I'm working through the following question:
Question Reference: Oxford Part I Paper B2 2003
Find the monic polynomial $f \in \mathbb{Z}[X]$ whose roots are the complex primitive $12^{\text{th}}$ roots of unity. Let $p$ be a prime and $\mathbb{F}_p$ be the field with $p$ elements. Let $f_p$ be the image of $f$ under the (unique) ring homomorphism $\mathbb{Z} \rightarrow \mathbb{F}_p$.
Claim 1: $f_p$ is reducible
Claim 2: $f$ is irreducible in $\mathbb{Q}[X]$
Progress:
So, I've found $f=x^4-x^2+1$ and so its image under the ring homomorphism is $\overline{1}x^4+\overline{(p-1)}x^2+\overline{1}$. Now, to show it's reducible, I imagine it's easiest to show that, if it has no root, it cannot factor as quadratics.

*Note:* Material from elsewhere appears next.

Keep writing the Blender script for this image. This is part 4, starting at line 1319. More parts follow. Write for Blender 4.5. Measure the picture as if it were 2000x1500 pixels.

Am I missing something here? Are their any results that govern the properties of a polynomial under this map?
So assume $f_p(\alpha)$ is non-zero for all $\alpha \in \mathbb{F}_p$. Now the field only contains $p$ elements, and so in the case $p=2$ for example it's easy to see what the required factorisation is. However, I cannot then generalise this to the arbitrary $p$ case.
Can someone help? It would be useful to see the result for the '12 case', but I'm also interested in more general results which can be used.
Regarding the second claim, I can prove this anyway, without using the above result, since all cyclotomic polynomials are irreducible over $\mathbb{Q}$.
Is there any way I can apply the first claim to give rise to the second more immediately?